--- Begin Source data ---

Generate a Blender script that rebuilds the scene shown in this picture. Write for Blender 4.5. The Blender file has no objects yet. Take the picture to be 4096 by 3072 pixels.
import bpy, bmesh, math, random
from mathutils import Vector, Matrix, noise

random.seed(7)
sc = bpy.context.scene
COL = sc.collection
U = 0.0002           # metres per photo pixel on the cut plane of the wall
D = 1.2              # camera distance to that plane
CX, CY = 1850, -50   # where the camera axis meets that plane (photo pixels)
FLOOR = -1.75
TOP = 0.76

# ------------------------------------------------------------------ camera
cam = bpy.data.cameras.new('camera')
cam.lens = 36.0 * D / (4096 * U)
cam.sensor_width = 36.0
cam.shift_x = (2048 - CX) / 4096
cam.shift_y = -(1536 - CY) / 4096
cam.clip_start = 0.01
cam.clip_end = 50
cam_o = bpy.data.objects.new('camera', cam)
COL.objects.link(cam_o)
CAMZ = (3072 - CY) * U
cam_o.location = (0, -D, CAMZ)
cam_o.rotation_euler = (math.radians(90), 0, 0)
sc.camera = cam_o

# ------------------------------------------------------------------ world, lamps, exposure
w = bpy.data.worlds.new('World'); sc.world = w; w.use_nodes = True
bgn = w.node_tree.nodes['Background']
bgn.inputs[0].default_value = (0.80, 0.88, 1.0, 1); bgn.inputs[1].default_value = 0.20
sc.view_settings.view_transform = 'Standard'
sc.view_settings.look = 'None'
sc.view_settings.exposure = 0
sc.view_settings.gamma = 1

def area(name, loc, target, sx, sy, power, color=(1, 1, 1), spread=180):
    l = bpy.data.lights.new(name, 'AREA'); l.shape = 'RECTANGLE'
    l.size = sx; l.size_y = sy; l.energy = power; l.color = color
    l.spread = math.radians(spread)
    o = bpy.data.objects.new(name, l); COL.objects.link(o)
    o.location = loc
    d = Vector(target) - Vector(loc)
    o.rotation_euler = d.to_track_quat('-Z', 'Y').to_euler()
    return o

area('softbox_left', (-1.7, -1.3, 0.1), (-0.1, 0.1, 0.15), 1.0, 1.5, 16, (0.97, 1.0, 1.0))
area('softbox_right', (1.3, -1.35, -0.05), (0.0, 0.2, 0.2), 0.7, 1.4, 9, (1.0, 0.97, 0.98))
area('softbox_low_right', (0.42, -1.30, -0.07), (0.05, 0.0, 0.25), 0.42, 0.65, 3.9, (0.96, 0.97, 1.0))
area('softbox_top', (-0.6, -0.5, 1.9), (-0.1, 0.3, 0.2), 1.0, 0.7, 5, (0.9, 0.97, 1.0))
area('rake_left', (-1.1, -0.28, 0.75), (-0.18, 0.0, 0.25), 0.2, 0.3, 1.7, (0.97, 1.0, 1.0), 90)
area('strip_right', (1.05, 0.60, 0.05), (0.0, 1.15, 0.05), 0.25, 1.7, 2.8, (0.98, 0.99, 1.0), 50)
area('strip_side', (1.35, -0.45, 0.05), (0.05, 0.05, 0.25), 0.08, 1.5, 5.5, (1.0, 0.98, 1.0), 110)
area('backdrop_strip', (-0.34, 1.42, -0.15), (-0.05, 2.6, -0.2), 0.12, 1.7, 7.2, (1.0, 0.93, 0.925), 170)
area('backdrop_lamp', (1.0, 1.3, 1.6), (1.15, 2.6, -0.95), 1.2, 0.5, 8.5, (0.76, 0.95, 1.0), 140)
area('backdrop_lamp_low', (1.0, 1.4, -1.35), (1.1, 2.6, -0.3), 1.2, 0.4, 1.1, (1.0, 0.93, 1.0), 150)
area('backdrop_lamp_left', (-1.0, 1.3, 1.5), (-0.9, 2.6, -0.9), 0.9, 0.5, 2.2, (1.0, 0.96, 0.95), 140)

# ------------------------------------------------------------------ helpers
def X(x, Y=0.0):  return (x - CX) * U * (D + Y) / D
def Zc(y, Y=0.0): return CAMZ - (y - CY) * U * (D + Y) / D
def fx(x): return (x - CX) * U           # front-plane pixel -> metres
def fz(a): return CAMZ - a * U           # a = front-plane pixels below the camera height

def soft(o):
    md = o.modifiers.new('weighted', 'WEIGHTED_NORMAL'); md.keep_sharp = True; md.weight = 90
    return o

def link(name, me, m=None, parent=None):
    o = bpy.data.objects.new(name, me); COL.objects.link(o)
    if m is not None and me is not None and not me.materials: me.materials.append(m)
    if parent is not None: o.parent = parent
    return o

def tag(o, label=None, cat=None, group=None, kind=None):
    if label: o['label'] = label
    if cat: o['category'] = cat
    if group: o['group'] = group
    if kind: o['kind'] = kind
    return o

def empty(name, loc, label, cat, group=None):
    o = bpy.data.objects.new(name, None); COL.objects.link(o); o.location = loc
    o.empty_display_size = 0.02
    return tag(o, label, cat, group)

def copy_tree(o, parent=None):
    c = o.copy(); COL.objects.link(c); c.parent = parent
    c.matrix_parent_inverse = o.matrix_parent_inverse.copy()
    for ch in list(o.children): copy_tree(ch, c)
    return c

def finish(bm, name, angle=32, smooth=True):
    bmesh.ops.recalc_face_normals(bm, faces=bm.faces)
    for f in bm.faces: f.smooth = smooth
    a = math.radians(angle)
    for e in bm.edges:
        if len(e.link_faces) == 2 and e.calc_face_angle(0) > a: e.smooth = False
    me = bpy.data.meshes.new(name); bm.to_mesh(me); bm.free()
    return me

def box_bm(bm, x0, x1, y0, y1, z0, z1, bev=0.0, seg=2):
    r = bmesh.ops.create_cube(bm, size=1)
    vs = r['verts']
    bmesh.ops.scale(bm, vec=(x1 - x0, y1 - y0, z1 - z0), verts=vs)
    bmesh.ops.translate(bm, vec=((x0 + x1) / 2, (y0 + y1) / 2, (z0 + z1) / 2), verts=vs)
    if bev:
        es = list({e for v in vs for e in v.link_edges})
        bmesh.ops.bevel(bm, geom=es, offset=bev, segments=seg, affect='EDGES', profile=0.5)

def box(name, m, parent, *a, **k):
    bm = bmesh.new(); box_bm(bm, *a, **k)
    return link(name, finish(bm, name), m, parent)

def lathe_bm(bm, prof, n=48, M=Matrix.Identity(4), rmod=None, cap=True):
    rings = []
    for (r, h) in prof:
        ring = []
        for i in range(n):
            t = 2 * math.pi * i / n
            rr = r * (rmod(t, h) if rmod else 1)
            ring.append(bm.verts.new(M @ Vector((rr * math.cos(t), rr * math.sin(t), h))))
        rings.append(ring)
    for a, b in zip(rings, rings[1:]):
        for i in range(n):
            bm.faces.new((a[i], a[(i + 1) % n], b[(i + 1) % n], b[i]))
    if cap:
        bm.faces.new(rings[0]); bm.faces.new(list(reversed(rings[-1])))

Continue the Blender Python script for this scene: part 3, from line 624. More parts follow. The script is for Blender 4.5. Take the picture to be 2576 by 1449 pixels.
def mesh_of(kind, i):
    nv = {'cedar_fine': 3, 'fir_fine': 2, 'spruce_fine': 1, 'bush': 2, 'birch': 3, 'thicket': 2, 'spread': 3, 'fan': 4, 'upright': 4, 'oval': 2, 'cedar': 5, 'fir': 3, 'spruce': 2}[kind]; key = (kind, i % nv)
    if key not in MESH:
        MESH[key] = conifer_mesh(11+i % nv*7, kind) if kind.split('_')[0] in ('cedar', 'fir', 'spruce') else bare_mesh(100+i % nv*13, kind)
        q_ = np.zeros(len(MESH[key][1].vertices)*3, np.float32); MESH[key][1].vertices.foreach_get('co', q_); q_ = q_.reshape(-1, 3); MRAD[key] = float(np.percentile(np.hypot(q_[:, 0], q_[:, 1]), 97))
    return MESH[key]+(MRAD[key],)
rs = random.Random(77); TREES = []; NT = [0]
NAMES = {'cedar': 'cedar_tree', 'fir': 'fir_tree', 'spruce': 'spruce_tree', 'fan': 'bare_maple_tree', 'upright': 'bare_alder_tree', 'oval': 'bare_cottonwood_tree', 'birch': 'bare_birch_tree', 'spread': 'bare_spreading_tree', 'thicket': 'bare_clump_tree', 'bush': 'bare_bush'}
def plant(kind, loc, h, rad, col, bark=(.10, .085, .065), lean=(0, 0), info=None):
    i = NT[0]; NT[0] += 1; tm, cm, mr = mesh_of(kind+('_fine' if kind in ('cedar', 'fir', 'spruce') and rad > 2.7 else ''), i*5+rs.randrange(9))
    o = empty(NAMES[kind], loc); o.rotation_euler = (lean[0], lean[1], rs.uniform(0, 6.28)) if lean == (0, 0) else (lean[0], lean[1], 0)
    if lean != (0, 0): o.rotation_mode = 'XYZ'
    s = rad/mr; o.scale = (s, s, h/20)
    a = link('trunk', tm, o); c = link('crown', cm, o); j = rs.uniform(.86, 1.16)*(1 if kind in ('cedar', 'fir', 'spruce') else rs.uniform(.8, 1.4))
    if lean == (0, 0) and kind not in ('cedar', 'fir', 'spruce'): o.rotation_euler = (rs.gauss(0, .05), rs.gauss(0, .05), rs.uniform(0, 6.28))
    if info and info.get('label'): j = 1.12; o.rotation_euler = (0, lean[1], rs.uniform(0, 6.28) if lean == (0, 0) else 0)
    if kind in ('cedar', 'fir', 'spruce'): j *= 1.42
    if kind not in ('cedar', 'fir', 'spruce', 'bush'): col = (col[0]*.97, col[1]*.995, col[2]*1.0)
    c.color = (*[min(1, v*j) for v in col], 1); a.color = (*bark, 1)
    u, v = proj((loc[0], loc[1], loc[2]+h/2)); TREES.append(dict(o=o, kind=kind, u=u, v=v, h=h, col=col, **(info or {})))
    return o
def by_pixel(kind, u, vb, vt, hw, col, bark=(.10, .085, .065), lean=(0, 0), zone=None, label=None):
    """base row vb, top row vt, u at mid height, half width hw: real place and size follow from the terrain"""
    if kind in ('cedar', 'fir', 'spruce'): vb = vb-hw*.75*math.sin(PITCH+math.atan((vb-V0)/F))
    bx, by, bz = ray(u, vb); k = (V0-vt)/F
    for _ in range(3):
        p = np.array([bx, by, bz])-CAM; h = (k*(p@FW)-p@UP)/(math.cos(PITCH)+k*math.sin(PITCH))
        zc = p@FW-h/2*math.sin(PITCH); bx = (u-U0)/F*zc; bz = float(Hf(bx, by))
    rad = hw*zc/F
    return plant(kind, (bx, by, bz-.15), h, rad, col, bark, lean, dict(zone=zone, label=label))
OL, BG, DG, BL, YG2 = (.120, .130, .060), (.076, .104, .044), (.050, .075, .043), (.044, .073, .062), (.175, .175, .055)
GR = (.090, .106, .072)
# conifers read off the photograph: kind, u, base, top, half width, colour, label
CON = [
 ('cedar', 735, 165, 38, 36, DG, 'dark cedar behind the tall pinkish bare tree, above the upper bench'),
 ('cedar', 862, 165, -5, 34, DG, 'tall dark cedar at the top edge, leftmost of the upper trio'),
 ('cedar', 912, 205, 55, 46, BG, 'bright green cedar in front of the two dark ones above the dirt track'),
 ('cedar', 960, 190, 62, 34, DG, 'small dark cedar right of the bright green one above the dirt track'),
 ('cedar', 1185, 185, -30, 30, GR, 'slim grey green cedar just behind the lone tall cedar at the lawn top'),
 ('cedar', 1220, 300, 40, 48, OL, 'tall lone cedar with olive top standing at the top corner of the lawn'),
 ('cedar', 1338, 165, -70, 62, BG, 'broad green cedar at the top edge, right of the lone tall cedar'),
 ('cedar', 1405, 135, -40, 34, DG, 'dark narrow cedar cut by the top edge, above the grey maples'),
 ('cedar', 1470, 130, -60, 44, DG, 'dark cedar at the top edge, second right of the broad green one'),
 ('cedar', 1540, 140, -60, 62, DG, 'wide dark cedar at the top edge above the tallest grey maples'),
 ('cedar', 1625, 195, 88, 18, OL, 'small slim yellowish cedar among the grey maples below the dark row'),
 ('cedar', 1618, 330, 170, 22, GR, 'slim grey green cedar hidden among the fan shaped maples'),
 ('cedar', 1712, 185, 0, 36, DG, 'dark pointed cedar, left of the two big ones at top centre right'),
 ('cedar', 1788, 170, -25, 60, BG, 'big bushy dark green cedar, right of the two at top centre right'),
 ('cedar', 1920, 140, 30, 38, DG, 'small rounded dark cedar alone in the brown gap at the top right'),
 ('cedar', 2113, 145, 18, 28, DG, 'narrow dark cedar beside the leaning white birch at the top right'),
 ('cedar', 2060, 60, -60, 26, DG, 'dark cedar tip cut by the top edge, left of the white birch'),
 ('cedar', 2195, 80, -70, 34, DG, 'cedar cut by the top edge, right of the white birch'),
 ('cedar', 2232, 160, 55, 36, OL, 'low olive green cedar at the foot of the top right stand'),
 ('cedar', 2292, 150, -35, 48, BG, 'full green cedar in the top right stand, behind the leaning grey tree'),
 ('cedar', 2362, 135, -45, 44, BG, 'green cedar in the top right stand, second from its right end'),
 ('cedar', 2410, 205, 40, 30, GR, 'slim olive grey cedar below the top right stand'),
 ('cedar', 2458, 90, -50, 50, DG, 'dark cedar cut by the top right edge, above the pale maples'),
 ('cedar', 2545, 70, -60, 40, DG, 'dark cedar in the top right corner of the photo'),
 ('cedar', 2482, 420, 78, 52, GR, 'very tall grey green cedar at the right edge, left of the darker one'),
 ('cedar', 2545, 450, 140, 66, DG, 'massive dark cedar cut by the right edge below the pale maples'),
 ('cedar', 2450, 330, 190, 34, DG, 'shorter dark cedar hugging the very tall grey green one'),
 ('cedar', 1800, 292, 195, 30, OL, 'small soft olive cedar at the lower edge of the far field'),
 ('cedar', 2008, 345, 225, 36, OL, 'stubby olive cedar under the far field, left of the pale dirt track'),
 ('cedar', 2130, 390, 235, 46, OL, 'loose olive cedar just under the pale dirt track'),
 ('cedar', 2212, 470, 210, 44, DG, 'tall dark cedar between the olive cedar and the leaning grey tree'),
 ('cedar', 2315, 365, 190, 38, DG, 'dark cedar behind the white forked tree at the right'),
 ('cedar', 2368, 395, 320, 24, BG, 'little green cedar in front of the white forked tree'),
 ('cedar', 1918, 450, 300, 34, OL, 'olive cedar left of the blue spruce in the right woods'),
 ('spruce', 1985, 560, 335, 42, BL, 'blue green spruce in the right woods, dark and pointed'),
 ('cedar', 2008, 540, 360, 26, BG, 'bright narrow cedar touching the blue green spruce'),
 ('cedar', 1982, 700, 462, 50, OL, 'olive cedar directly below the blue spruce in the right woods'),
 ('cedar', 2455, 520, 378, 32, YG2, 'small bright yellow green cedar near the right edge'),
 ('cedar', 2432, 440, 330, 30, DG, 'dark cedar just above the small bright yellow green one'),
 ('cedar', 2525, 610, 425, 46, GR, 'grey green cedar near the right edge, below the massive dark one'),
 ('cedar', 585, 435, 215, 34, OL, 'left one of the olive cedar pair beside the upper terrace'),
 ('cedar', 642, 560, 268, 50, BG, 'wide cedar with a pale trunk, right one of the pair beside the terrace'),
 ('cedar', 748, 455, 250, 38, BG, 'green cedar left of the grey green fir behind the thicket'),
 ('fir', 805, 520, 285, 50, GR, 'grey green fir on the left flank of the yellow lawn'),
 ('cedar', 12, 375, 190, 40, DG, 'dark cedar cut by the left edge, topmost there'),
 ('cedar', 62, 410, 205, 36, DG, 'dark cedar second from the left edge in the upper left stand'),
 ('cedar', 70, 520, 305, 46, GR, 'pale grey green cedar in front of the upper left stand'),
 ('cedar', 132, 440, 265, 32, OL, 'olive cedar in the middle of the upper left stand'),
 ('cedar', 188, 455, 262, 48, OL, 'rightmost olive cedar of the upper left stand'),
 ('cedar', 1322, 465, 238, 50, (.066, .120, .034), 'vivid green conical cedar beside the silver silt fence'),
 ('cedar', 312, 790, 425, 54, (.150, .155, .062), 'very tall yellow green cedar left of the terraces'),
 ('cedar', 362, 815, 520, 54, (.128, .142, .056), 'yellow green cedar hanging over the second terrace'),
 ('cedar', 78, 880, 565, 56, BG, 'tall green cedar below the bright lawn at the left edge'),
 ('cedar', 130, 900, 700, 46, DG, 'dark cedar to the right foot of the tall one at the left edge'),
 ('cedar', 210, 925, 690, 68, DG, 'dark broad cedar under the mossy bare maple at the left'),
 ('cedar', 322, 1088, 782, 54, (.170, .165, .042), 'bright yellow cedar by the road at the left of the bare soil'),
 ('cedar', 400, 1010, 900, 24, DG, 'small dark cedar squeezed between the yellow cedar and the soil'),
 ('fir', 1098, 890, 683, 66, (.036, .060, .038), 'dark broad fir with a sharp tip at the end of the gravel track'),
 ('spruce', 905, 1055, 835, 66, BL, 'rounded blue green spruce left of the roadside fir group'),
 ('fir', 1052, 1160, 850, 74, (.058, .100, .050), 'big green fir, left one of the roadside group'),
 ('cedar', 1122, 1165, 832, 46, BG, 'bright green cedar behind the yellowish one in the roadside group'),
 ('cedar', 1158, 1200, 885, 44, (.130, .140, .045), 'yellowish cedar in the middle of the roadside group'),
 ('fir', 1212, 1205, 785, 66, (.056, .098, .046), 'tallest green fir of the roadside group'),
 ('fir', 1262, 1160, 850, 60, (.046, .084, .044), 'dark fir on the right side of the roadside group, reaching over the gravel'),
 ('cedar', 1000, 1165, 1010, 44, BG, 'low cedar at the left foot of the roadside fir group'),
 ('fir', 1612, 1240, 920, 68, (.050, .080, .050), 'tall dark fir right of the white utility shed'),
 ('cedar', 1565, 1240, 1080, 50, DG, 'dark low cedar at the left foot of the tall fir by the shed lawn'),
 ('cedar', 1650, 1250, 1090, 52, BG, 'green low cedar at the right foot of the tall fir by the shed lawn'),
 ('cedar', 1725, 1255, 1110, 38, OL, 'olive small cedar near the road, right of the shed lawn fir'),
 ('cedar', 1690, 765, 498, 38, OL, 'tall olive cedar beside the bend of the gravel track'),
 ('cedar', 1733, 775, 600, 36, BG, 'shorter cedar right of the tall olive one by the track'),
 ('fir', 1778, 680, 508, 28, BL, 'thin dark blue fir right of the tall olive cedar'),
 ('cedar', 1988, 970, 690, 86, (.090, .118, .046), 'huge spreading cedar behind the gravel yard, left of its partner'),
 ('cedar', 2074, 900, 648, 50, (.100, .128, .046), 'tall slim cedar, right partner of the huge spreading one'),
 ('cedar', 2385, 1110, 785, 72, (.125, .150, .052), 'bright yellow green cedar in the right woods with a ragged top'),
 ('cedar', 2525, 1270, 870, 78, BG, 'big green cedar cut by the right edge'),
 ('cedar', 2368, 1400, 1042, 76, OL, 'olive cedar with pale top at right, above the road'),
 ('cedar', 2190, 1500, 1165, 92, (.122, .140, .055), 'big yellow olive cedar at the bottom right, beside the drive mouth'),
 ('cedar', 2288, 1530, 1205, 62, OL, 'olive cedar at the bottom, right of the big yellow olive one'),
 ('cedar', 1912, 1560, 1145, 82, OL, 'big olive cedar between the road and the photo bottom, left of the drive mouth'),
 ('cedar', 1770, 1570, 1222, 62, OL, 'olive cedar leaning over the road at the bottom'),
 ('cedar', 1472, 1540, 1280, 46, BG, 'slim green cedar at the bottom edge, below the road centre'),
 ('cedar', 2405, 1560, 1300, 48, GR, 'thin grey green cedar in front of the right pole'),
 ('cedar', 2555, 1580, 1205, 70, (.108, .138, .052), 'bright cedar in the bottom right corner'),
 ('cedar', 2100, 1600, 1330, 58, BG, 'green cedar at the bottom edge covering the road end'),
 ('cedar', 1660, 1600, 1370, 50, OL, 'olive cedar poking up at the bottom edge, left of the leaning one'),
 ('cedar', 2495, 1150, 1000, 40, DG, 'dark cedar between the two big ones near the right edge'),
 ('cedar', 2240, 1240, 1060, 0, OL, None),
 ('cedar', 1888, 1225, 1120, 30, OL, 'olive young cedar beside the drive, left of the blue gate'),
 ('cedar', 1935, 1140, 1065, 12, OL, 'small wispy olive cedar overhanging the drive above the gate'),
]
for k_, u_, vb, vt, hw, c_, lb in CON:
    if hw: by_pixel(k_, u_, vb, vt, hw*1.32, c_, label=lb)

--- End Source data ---

_Objective_:
Your answer should be exactly the lines of the data above, from the first through the line containing "from mathutils import Vector, Matrix, noise".

_Worked answer_:
Generate a Blender script that rebuilds the scene shown in this picture. Write for Blender 4.5. The Blender file has no objects yet. Take the picture to be 4096 by 3072 pixels.
import bpy, bmesh, math, random
from mathutils import Vector, Matrix, noise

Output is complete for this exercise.